** Start SOURCE DATA **

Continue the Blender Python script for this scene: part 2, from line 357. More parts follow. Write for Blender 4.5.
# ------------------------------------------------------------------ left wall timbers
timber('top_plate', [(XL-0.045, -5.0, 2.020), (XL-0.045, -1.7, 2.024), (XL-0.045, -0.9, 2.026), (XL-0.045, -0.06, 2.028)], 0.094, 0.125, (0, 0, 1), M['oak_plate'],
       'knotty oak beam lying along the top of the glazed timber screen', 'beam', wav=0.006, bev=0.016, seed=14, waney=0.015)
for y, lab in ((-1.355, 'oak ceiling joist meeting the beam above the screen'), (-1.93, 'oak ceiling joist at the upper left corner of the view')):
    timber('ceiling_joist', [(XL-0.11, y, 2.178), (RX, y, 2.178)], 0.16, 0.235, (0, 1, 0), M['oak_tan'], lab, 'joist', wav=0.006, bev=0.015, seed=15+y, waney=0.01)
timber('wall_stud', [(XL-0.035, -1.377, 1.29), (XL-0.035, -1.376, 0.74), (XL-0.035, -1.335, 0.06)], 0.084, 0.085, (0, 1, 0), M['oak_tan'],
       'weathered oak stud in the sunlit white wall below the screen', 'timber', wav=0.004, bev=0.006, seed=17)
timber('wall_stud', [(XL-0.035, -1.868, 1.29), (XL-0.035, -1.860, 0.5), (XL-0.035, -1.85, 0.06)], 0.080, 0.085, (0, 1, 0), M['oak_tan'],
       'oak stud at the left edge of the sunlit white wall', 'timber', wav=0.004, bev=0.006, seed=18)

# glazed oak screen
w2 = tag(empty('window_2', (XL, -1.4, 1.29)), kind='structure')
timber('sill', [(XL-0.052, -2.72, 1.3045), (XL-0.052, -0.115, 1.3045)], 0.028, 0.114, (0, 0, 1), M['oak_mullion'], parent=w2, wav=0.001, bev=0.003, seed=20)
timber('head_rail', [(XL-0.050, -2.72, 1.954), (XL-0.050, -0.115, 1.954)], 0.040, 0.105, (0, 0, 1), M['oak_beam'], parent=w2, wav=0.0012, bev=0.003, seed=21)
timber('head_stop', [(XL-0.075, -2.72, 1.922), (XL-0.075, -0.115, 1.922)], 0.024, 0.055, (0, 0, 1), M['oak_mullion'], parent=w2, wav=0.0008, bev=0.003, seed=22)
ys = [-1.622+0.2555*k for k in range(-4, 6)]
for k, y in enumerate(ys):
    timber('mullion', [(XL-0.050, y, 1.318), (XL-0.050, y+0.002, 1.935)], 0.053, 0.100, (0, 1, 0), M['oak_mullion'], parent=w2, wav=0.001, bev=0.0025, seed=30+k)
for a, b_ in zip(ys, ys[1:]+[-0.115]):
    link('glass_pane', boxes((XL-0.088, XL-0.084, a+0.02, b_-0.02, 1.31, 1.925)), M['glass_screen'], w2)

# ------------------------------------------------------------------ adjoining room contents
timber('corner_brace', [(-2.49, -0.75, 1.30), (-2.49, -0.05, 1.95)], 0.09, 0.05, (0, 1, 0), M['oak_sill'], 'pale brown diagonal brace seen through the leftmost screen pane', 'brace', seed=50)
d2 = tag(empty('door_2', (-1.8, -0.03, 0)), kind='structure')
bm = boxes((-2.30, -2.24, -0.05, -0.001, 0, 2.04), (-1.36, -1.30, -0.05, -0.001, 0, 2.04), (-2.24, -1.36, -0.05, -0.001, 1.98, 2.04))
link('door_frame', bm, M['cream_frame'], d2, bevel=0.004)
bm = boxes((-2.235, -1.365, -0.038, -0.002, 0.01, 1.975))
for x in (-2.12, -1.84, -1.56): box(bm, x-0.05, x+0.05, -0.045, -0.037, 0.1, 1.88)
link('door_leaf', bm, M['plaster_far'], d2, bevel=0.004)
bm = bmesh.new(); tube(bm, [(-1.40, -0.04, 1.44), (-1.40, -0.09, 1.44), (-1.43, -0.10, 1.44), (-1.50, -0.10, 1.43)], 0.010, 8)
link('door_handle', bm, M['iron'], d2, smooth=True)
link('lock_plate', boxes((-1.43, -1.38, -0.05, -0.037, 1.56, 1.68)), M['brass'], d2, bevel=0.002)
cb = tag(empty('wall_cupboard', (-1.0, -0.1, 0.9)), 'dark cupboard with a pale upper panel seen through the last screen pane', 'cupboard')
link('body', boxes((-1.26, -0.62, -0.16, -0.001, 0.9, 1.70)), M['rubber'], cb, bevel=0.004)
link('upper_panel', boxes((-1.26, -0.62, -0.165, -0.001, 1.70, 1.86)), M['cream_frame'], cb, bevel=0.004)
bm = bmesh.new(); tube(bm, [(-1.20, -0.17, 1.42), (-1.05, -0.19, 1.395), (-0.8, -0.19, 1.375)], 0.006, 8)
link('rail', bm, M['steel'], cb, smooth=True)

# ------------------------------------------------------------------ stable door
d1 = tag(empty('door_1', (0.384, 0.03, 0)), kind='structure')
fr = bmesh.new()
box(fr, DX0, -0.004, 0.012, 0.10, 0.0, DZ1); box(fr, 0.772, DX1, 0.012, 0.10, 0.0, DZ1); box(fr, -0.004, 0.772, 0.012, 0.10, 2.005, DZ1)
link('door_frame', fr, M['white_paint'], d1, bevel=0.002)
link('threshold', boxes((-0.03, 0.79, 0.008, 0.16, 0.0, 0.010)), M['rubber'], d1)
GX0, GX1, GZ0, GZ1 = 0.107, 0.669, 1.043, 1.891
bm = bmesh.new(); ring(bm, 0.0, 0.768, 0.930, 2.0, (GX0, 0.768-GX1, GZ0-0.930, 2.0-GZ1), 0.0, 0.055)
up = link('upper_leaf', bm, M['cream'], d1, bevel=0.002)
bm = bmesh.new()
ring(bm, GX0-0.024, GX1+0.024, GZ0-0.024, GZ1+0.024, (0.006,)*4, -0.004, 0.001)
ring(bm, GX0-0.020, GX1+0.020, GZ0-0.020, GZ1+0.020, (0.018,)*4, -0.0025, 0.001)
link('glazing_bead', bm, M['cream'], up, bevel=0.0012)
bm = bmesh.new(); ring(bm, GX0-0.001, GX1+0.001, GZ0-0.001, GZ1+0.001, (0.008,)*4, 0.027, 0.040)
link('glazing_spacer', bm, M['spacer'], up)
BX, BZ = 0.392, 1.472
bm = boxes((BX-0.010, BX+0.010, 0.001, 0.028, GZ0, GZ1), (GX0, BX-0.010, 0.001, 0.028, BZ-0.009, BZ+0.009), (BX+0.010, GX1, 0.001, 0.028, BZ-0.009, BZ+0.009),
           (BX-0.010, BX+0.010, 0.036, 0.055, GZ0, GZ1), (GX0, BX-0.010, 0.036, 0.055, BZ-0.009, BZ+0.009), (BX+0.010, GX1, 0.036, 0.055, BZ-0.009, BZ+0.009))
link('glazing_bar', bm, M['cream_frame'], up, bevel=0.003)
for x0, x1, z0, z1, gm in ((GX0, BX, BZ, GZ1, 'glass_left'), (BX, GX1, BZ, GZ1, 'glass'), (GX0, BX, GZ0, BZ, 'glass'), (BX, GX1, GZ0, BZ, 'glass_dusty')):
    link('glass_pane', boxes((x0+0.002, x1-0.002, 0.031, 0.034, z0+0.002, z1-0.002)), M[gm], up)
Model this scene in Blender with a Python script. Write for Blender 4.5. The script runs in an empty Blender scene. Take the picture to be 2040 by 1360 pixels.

** End SOURCE DATA **

WORK REQUIRED = Going through the entries above, tally each line that has the word "scene". Answer with the number only.

FINAL RESULT = 2